03/18/2010 05:12 am ET Updated May 25, 2011

A Wall That Has Not Yet Fallen

Days ago, millions celebrated the 20th anniversary of the fall of the Berlin Wall. But this year also marks the 30th anniversary of the United States' refusal to break down another crucial wall; the barrier between women and their fundamental rights. Few know what the acronym CEDAW stands for. Which is in and of itself a crying shame. It means: the Convention on the Elimination of All Forms of Discrimination Against Women. In 1979, the United Nations adopted CEDAW, a treaty to protect fundamental rights of women, beyond cultural mores and traditions. Such as: protection from slavery, rape, honor killings and genital mutilation, to name a few. As well as equal pay for equal work, access to health care and parental leave. The treaty was ratified by 186 UN Member States, including such bastions of feminism as Afghanistan, Pakistan, Saudi Arabia and Iraq. Countries we decry for their outright abuse and oppression of women. Yet the nation with the most political sway in the international fight to protect human rights failed to ratify the treaty. You guessed it; our own. As long as the United States stands idly by, protections against outrageous aggression against women, which CEDAW could provide, linger un-enforced. Sure, they're "on the books." But if the Leader of the Free World doesn't take them seriously, why should Ahmadinejad?

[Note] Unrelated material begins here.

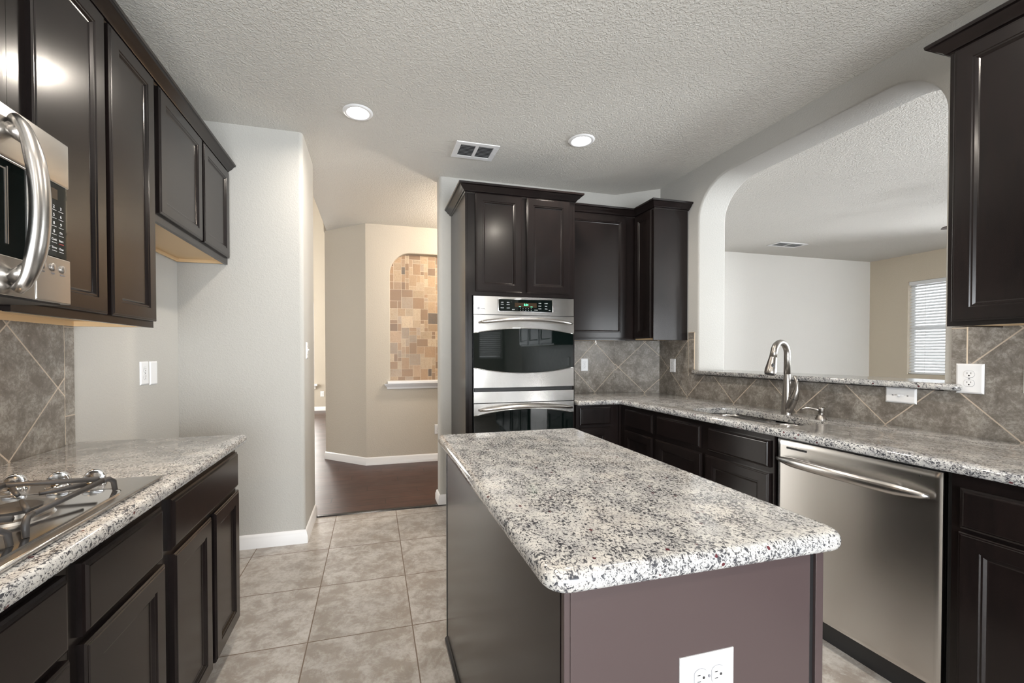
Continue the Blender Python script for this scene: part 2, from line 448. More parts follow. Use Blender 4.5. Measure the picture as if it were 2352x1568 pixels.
def rrect(x0, y0, x1, y1, r, n=8):
    return arc(x1 - r, y0 + r, r, -90, 0, n) + arc(x1 - r, y1 - r, r, 0, 90, n) + arc(x0 + r, y1 - r, r, 90, 180, n) + arc(x0 + r, y0 + r, r, 180, 270, n)

H = 2.745
# ------------------------------------------------------------------ the room shell
struct('floor', MB().box((-1.4, -3.4, -.08), (2.6, 3.452, 0)), 'floor_tile')
struct('floor_hall', MB().prism([(-4.2, 3.47), (2.6, 3.47), (2.6, 5.4), (2.6, 10.1), (-4.2, 10.1)], -.08, 0), 'floor_wood')
struct('floor_living', MB().box((2.6, -3.4, -.08), (8.2, 5.2, 0)), 'floor_wood')
struct('trim_threshold', MB().prism([(-.02, 0), (.02, 0), (.016, .008), (-.014, .009)], -.436, .60, Matrix(((0, 0, 1, 0), (1, 0, 0, 3.461), (0, 1, 0, -.001), (0, 0, 0, 1)))), 'wood')
ceil = MB().prism([(-1.4, -3.4), (8.2, -3.4), (8.2, 5.4), (-.535, 5.4), (-.535, 3.50), (-1.4, 3.50)], H, H + .12)
struct('ceiling', ceil, 'ceiling')
# left wall, its end return and the far side of the refrigerator alcove
Tx = Matrix(((0, 0, 1, 0), (1, 0, 0, 0), (0, 1, 0, 0), (0, 0, 0, 1)))      # local (a,b,c) -> (y,z,x)
struct('wall_left', MB().box((-1.33, -2.65, 0), (-1.183, 3.02, H)), 'wall')
rr = .028
ret = [(-1.34, 3.0126)] + arc(-.449 - rr, 3.0126 + rr, rr, -90, 0, 6) + arc(-.449 - rr, 3.53 - rr, rr, 0, 90, 6) + [(-1.34, 3.53)]
struct('wall_return', MB().prism(ret, 0, H), 'wall', smooth=50)
# back wall of the kitchen behind oven and corner cabinets (end is rounded)
bk = [(.537, 3.464 + rr)] + arc(.537 + rr, 3.464 + rr, rr, 180, 270, 6) + [(2.19, 3.464), (2.5, 3.235), (2.76, 3.235), (2.76, 3.61)] + arc(.537 + rr, 3.61 - rr, rr, 90, 180, 6)
struct('wall_back', MB().prism(bk, 0, H), 'wall', smooth=50)
# right wall with the arched pass-through
hole = [(1.30, 1.10), (2.775, 1.10)] + arc(2.775 - .30, 2.60 - .27, .30, 0, 90, 14) + arc(1.30 + .27, 2.60 - .24, .27, 90, 180, 14)
hole = [(y, min(z, 2.60) if z > 1.2 else z) for y, z in hole]
hole = [(1.30, 1.10), (2.775, 1.10)] + [(2.775 - .30 + .30 * math.cos(t), 2.33 + .27 * math.sin(t)) for t in [i * PI / 2 / 14 for i in range(15)]] + \
       [(1.30 + .24 - .24 * math.sin(t), 2.36 + .24 * math.cos(t)) for t in [i * PI / 2 / 14 for i in range(15)]]
struct('wall_right', MB().slab([([(-3.4, 0), (3.30, 0), (3.30, H), (-3.4, H)], 0), (hole[::-1], .016)], 2.50, 2.76, Tx), 'wall', smooth=50)
# wall behind the camera with the nook window and an added opening for light
Ty = Matrix(((1, 0, 0, 0), (0, 0, 1, 0), (0, 1, 0, 0), (0, 0, 0, 1)))     # local (a,b,c) -> (x,z,y)
nook = [(1.78, 1.16), (1.78, 2.30), (2.43, 2.30), (2.43, 1.16)]
lamp_opening = [(-.85, .03), (-.85, 2.15), (1.55, 2.15), (1.55, .03)]  # unseen opening, added and sized for the lamp behind it
struct('wall_front', MB().slab([([(-1.33, 0), (2.66, 0), (2.66, H), (-1.33, H)], 0), (nook, 0), (lamp_opening, 0)], -2.65, -2.5, Ty), 'wall')
# hall: niche wall, diagonal corner, closing walls
nz0, nz1, nx0, nx1 = .955, 2.435, .19, 1.75
nich = [(nx0, nz0), (nx1, nz0)] + [(nx1 - .25 + .25 * math.cos(t), nz1 - .25 + .25 * math.sin(t)) for t in [i * PI / 2 / 12 for i in range(13)]] + \
       [(nx0 + .23 - .23 * math.sin(t), nz1 - .25 + .25 * math.cos(t)) for t in [i * PI / 2 / 12 for i in range(13)]]
struct('wall_niche', MB().slab([([(-.08, 0), (2.66, 0), (2.66, H), (-.08, H)], 0), (nich[::-1], .012)], 4.92, 5.01, Ty), 'wall_warm', smooth=50)
struct('wall_hall_end', MB().prism([(-.08, 4.92), (-.08, 5.012), (2.66, 5.012), (2.66, 5.2), (-.30, 5.2), (-.30, 10.0), (-.56, 10.0), (-.56, 5.36)], 0, H).box((-.57, 5.37, H), (-.40, 10, 5.2)), 'wall_warm')
struct('wall_living_left', MB().box((2.5, 3.60, 0), (2.76, 4.98, H)), 'wall')
struct('wall_riser', MB().box((-.535, 3.50, H + .12), (-.42, 5.4, 5.2)).box((-1.4, 3.40, H + .12), (-.535, 3.50, 5.2)), 'wall_warm')
gw = [(-3.0, .60), (-3.0, 2.4245), (-1.268, 2.4245), (-1.268, .60)]
struct('wall_far', MB().slab([([(-4.3, 0), (-.2, 0), (-.2, 5.2), (-4.3, 5.2)], 0), (gw, 0)], 9.9, 10.05, Ty), 'wall_warm')
struct('wall_entry', MB().slab([([(3.3, 0), (10.05, 0), (10.05, 5.2), (3.3, 5.2)], 0), ([(6.6, .3), (6.6, 3.6), (9.3, 3.6), (9.3, .3)], 0)], -4.3, -4.15, Tx).box((-4.3, 3.53, 0), (-1.34, 3.6, 5.2)), 'wall_warm')  # the side opening is unseen, added to let the lamp outside shine in
struct('ceiling_great_room', MB().box((-4.3, 3.4, 5.2), (-.4, 10.1, 5.3)), 'ceiling')
# living room
struct('wall_living_back', MB().box((2.64, 4.98, 0), (8.0, 5.2, H)), 'wall_light')
lw = [[(3.58, .95), (3.58, 2.34), (4.48, 2.34), (4.48, .95)], [(1.9, .95), (1.9, 2.34), (2.95, 2.34), (2.95, .95)], [(.2, .95), (.2, 2.34), (1.25, 2.34), (1.25, .95)], [(-1.9, .3), (-1.9, 2.34), (-.7, 2.34), (-.7, .3)]]  # first is the visible window; the others are added for light
struct('wall_living_right', MB().slab([([(-3.4, 0), (5.0, 0), (5.0, H), (-3.4, H)], 0)] + [(l, 0) for l in lw], 7.82, 7.97, Tx), 'wall_tan')
struct('wall_living_front', MB().slab([([(2.66, 0), (8.0, 0), (8.0, H), (2.66, H)], 0), ([(4.1, .45), (4.1, 2.3), (6.9, 2.3), (6.9, .45)], 0)], -3.35, -3.2, Ty), 'wall')  # front opening added for the lamp that lights the back wall

# windows: frame, sash rail, pane; a = width direction
def window(n, T, w_, h_, rail=True, sill=False, depth=.15):
    m = MB(); f = .035
    m.box((0, 0, -depth + .01), (f, h_, -depth + .06), T).box((w_ - f, 0, -depth + .01), (w_, h_, -depth + .06), T)
    m.box((f, 0, -depth + .01), (w_ - f, f, -depth + .06), T).box((f, h_ - f, -depth + .01), (w_ - f, h_, -depth + .06), T)
    if rail: m.box((f, h_ * .5 - .02, -depth + .012), (w_ - f, h_ * .5 + .02, -depth + .055), T)
    o = struct('window_%d' % n, m, 'vinyl')
    obj('pane', MB().box((f, f, -depth + .028), (w_ - f, h_ - f, -depth + .034), T), 'glass', o)
    return o
def blinds(T, w_, h_, label, tilt=28, pitch_=.043, c0=-.045, drop=None):
    o = thing('window_blinds', label, 'blinds', (T @ Vector((w_ / 2, 0, c0))))
    drop = drop or h_
    obj('headrail', MB().box((.004, h_ - .055, c0 - .028), (w_ - .004, h_ - .002, c0 + .030), T, .003), 'blind', o)
    m = MB(); z = h_ - .075; ca, sa = math.cos(math.radians(tilt)), math.sin(math.radians(tilt)); k = .024
    while z > h_ - drop + .04:
        m.box((.008, z - k * sa - .0012, c0 + k * ca), (w_ - .008, z - k * sa + .0012, c0 + k * ca), T) if False else None
        t = bmesh.new()
        vs = [t.verts.new(q) for q in ((.008, z - k * sa, c0 + k * ca), (w_ - .008, z - k * sa, c0 + k * ca), (w_ - .008, z + .003, c0), (.008, z + .003, c0), (w_ - .008, z + k * sa, c0 - k * ca), (.008, z + k * sa, c0 - k * ca))]
        t.faces.new((vs[0], vs[1], vs[2], vs[3])); t.faces.new((vs[3], vs[2], vs[4], vs[5]))
        g = bmesh.ops.extrude_face_region(t, geom=t.faces[:])
        for v in g['geom']:
            if isinstance(v, bmesh.types.BMVert): v.co.y += .0024
        bmesh.ops.recalc_face_normals(t, faces=t.faces); m._add(t, T); z -= pitch_
    obj('slats', m, 'blind', o)
    obj('bottom_rail', MB().box((.006, h_ - drop + .008, c0 - .024), (w_ - .006, h_ - drop + .03, c0 + .024), T, .003), 'blind', o)
    for f in (.22, .78):
        obj('ladder_cord', MB().box((w_ * f - .002, h_ - drop + .02, c0 + .0245), (w_ * f + .002, h_ - .05, c0 + .0255), T), 'blind', o)
    return o
Tw = B_right(7.82, 4.48, .95); window(1, Tw, .90, 1.39); blinds(Tw, .90, 1.39, 'white horizontal slat blinds on the living room window, seen through the pass-through', 38)
Tw = B_right(7.82, 2.95, .95); window(2, Tw, 1.05, 1.39)  # this and the next two are unseen, added to bring light in
Tw = B_right(7.82, 1.25, .95); window(3, Tw, 1.05, 1.39)
Tw = B_right(7.82, -.7, .30); window(4, Tw, 1.2, 2.04, False)
Tw = B_front(2.43, -2.5, 1.16); window(5, Tw, .65, 1.14); blinds(Tw, .65, 1.14, 'white slat blinds behind the camera, mirrored in the oven glass', 42)
Tw = B_front(1.55, -2.5, .03); window(6, Tw, 2.40, 2.12, False)  # glazing of the unseen opening added for the rear lamp
Tw = B_back(-3.0, 9.9, .60); window(7, Tw, 1.755, 1.84)
struct('trim_window_far', MB().box((-3.1, 9.83, .555), (-1.20, 9.93, .60), bev=.004).box((-3.06, 9.875, .49), (-1.24, 9.9, .555), bev=.004), 'trim')
struct('trim_niche', MB().box((nx0 - .035, 4.845, .925), (nx1 + .05, 5.0, .958), bev=.006).sweep([(nx0 - .02, 4.93), (nx0 - .02, 4.92), (nx1 + .03, 4.92), (nx1 + .03, 4.93)], [(0, .865), (.016, .865), (.022, .885), (.03, .895), (.045, .912), (.05, .926), (0, .926)]), 'trim')

Tw = B_front(6.9, -3.2, .45); window(8, Tw, 2.8, 1.85, False)  # glazing of the opening added for the living room fill lamp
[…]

One might ask, what's the value of this treaty in the first place? We all know that UN protocols are as meaningful as the participants' desire to abide them. But treaties are tools with which other watchdog organizations, such as the renowned HUMAN RIGHTS WATCH, can work. They provide ground rules so that international pressure can be brought to bear on offenders. They establish standards to which all nations will be held accountable.

We are experiencing a valuable moment of acute public attention to atrocities against women. Nicholas Kristof and Sheryl WuDunn describe what is tantamount to gender genocide in their stirring book, Half the Sky. Hilary Clinton is boldly speaking out against rape as a mode of military conduct. The time has come to advance the cause of human justice for those who are born with two X chromosomes. Mr. Obama, take down this wall!

(Oh, and while we're at you realize that our own Equal Rights Amendment was never passed? And that was originally brought to Congress in 1923.)